A 60-meter fictional asteroid slammed into the heart of New York City with a force 1,000 times more powerful than the A-bomb dropped on Hiroshima. The blast obliterated buildings from Central Park to lower Manhattan, causing up to 1.3 million fatalities. Luckily, this was just a drill — the culmination of a week-long exercise held in Washington last week which tested various planetary defense strategies at our disposal in the event of an asteroid threat. The findings suggest that we are still woefully unprepared to deal with threats from the sky.

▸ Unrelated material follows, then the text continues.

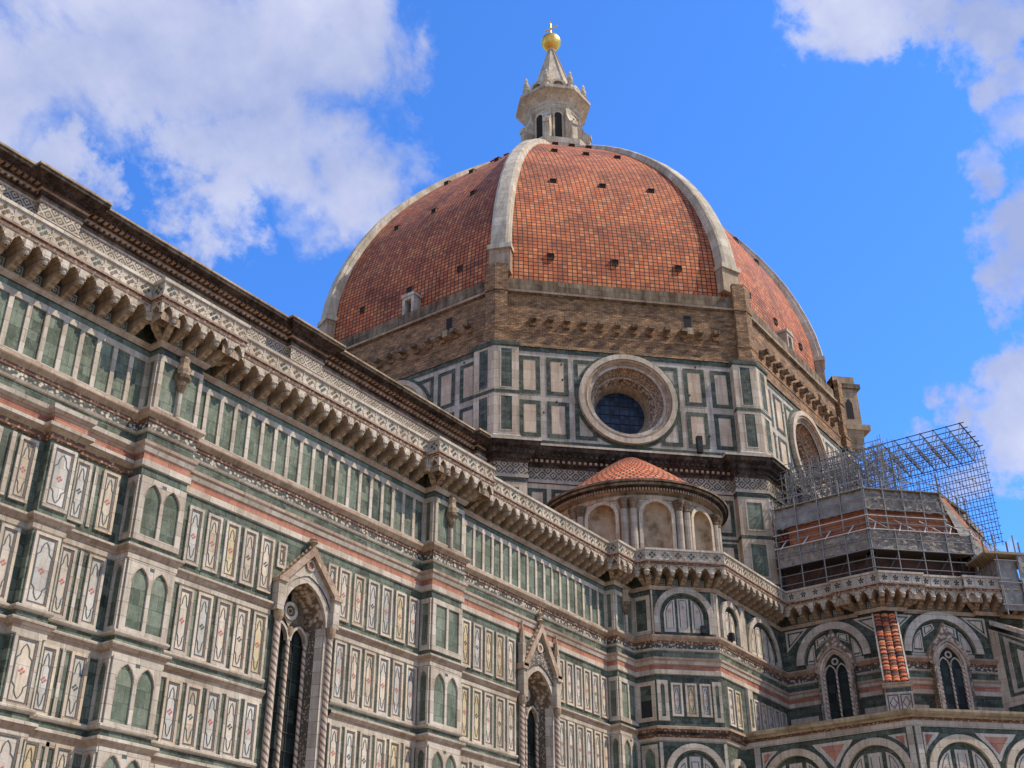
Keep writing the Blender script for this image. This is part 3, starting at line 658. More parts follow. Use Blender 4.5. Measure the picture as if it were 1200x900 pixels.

Asteroids are one of the few extreme natural disasters that can be prevented
Dozens of astronomers, scholars, and disaster relief experts gathered at the biennial Planetary Defense Conference held last week. The main objective of the gathering was to assess the response ability of space missions and to what degree evacuation plans can mitigate the damage caused by a hypothetical asteroid impact.
The participants, which included experts from NASA, the Federal Emergency Management Agency (FEMA), and other federal agencies, were warned 8 years in advance that a 140- to 160-meter asteroid (500- to 850-foot-wide) was going to collide with Earth, somewhere near Denver, Colorado.
In this fictional scenario, NASA collaborates with the world’s foremost space agencies from Europe, Russia, China, and Japan to launch six spacecraft tasked with deflecting the killer asteroid by slamming into it. This approach, known as the kinetic impact technique, will actually be tested by NASA in the real world in 2021 with a mission called the Double Asteroid Redirection Test (DART). Some alternatives include gravitationally tugging the asteroid using a nearby spacecraft, painting the asteroid white to change the amount of radiation it absorbs from the sun and thereby shifting its trajectory, and blasting the space rock with nuclear weapons.
Each day of the conference, the clock was advanced by months or years and the participants had to make new decisions based on the updated situation of the simulation. Not long before the conference was supposed to end, the participants were announced that their efforts resulted in the deflection of the asteroid. However, the impact also knocked off a 60-meter fragment from the asteroid that continued its trajectory towards Earth.
On the last day of the conference and ten days before impact in the simulation’s time frame, the participants announced that the asteroid would make a direct hit on Central Park, in the heart of Manhattan, at 43,000 miles per hour. The situation was dire and the only thing the experts could do was to call for the evacuation of 10 million people living in a metropolis bottlenecked by bridges and tunnels. Although there are evacuation plans in place for New York, none is designed to take on this scale so authorities in the simulation quickly became overwhelmed.
“I think the exercise illustrated how time is the most valuable asset when it comes to asteroid hazards,” said Richard Binzel, a professor of planetary science at the Massachusetts Institute of Technology and a participant in the simulation. “In reality, having many decades of warning gives us multiple options and multiple tries to prevent catastrophe.”
Fortunately, a scenario in which an asteroid would hit a major city is extremely unlikely. Instead, an asteroid would likely hit the ocean, which covers most of the planet’s surface. What’s more, there is no known asteroid with a significant probability of impacting Earth in the next century. But that doesn’t mean that we shouldn’t prepare considering the catastrophic potential of an asteroid impact. According to researchers, there are 25,000 near-Earth asteroids as big as the space rock used in the simulation, two-thirds of which are not tracked.
At the conference, NASA stressed that the biggest takeaway from such a simulation is that asteroids represent a real threat to planetary security. Although most people associate asteroid impacts with Hollywood blockbusters, their devastating power is as real as it gets. Unlike the dinosaurs, however, we have the tools to avert our annihilation as long as we prepare properly.
According to NASA and FEMA, the best asteroid defense strategy is finding and deflecting a threat before it ever comes near Earth. In the future, NASA hopes to send a spacecraft to visit asteroid Apophis, which will narrowly miss Earth by just 19,000 miles in 2029.